↓↓↓
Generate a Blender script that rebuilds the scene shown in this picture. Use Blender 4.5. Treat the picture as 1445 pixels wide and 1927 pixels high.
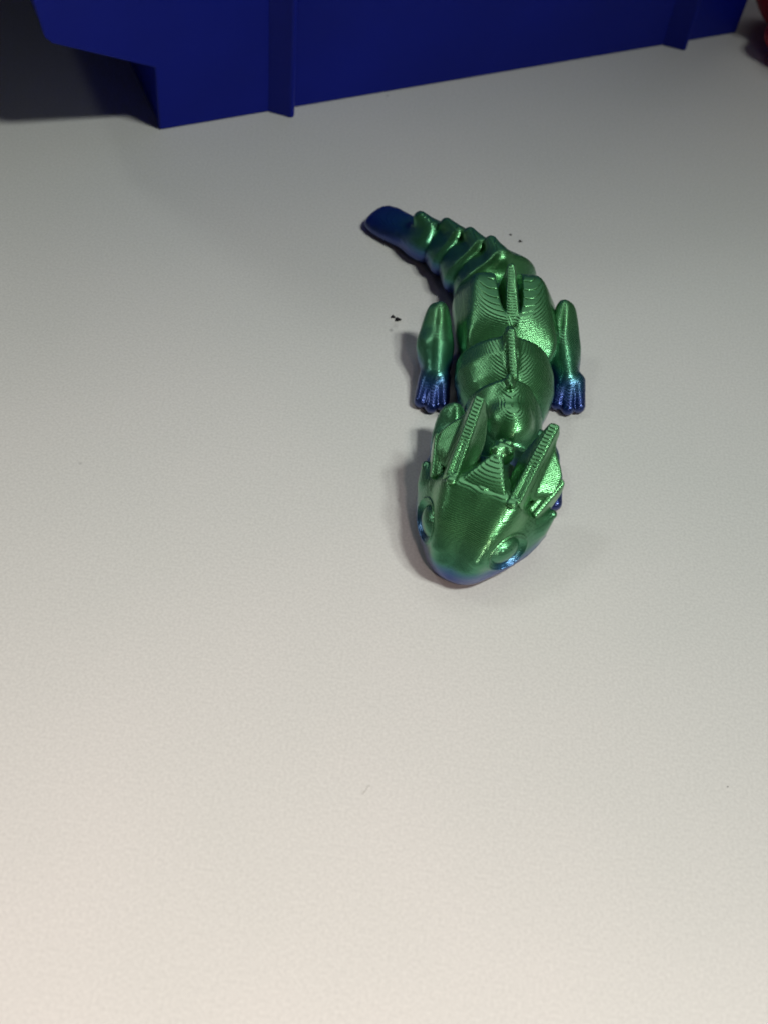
import bpy, bmesh, math, random
import numpy as np
from mathutils import Vector, Matrix

for o in list(bpy.data.objects):
    bpy.data.objects.remove(o, do_unlink=True)
scene = bpy.context.scene
COL = scene.collection
MM = 0.001
random.seed(4)
rng = np.random.default_rng(7)

# ------------------------------------------------------------------ camera
pitch, roll, dist = math.radians(53), math.radians(8), 200.0
fw = np.array([0, math.cos(pitch), -math.sin(pitch)])
r0 = np.array([1.0, 0, 0]); u0 = np.cross(r0, fw)
cr, sr = math.cos(roll), math.sin(roll)
rx = cr * r0 + sr * u0
up = cr * u0 - sr * r0
cam_pos = -fw * dist
cam_data = bpy.data.cameras.new('camera')
cam = bpy.data.objects.new('camera', cam_data)
COL.objects.link(cam)
M = Matrix(((rx[0], up[0], -fw[0], cam_pos[0] * MM),
            (rx[1], up[1], -fw[1], cam_pos[1] * MM),
            (rx[2], up[2], -fw[2], cam_pos[2] * MM),
            (0, 0, 0, 1)))
cam.matrix_world = M
cam_data.sensor_fit = 'VERTICAL'
cam_data.sensor_height = 36.0
cam_data.lens = 2200.0 * 36.0 / 1927.0
cam_data.clip_start = 0.01
cam_data.clip_end = 50.0
cam_data.dof.use_dof = True
cam_data.dof.focus_distance = 0.205
cam_data.dof.aperture_fstop = 22.0
scene.camera = cam

# ------------------------------------------------------------------ light
w = bpy.data.worlds.new('World'); scene.world = w
w.use_nodes = True
bg = w.node_tree.nodes['Background']
bg.inputs[0].default_value = (0.95, 0.97, 1.0, 1)
bg.inputs[1].default_value = 0.014
scene.view_settings.view_transform = 'Standard'
scene.view_settings.look = 'None'
scene.view_settings.gamma = 1.0
scene.view_settings.exposure = 0.0
scene.cycles.sample_clamp_indirect = 1.0
scene.cycles.filter_width = 1.7
scene.cycles.use_denoising = True


def lamp(name, loc, target, sx, sy, watts, color):
    d = bpy.data.lights.new(name, 'AREA')
    d.shape = 'RECTANGLE'; d.size = sx; d.size_y = sy
    d.energy = watts; d.color = color
    o = bpy.data.objects.new(name, d); COL.objects.link(o)
    o.location = loc
    o.rotation_euler = (Vector(target) - Vector(loc)).to_track_quat('-Z', 'Y').to_euler()
    return o


def spot(name, loc, target, watts, color, angle, radius, blend=1.0):
    d = bpy.data.lights.new(name, 'SPOT')
    d.energy = watts; d.color = color
    d.spot_size = math.radians(angle); d.spot_blend = blend; d.shadow_soft_size = radius
    o = bpy.data.objects.new(name, d); COL.objects.link(o)
    o.location = loc
    o.rotation_euler = (Vector(target) - Vector(loc)).to_track_quat('-Z', 'Y').to_euler()
    return o


# shaded lamps over the right of the table, their pool of light centred in front of the figurine
spot('desk_lamp', (0.46, -0.12, 0.98), (0.01, -0.17, 0), 18.0, (0.965, 1.0, 0.915), 43, 0.06)
spot('desk_lamp', (0.58, -0.06, 0.92), (0.01, -0.16, 0), 11.0, (0.955, 1.0, 0.915), 43, 0.055)
spot('warm_lamp', (0.27, -0.64, 0.72), (0.0, -0.225, 0), 41.0, (1.0, 0.77, 0.68), 25.5, 0.06)
spot('wall_lamp', (-0.62, 0.34, 0.92), (0.02, -0.01, 0), 4.2, (0.95, 1.0, 0.95), 14, 0.08)
lamp('ceiling_lamp', (0.1, 0.95, 1.35), (0, 0.03, 0), 1.0, 0.35, 1.6, (0.97, 1.0, 0.99))

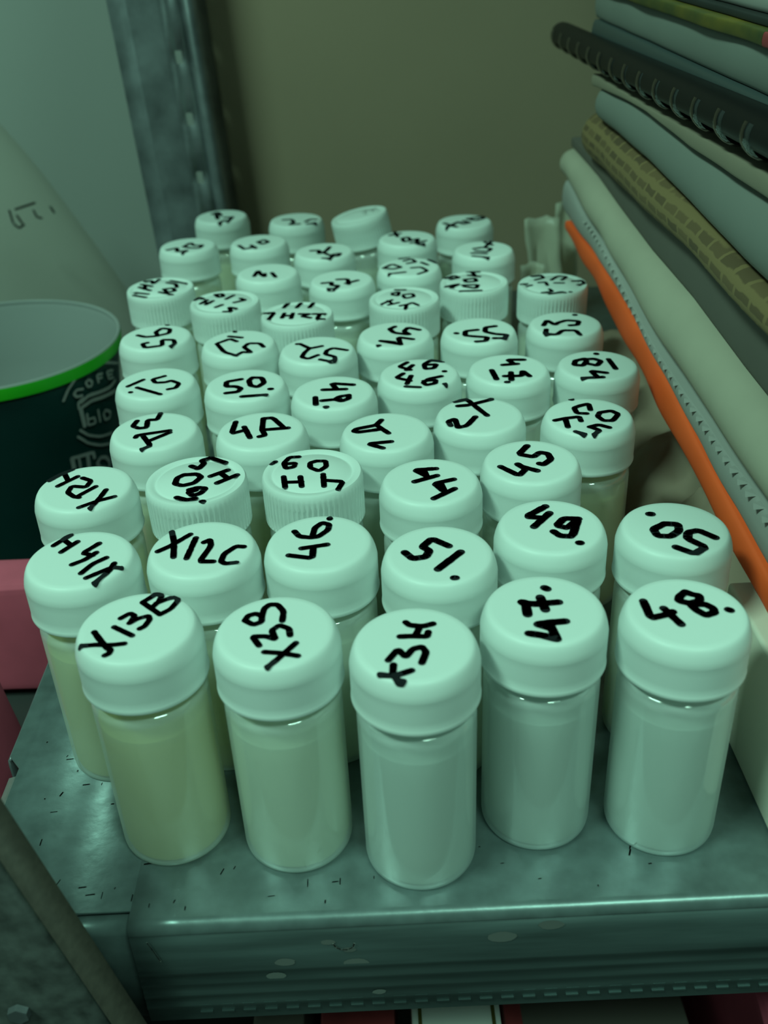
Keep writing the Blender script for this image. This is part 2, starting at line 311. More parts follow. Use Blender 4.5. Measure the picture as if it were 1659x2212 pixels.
↑↑↑
Return each line where "picture" shows up.

◆ Output ◆
Generate a Blender script that rebuilds the scene shown in this picture. Use Blender 4.5. Treat the picture as 1445 pixels wide and 1927 pixels high.
Keep writing the Blender script for this image. This is part 2, starting at line 311. More parts follow. Use Blender 4.5. Measure the picture as if it were 1659x2212 pixels.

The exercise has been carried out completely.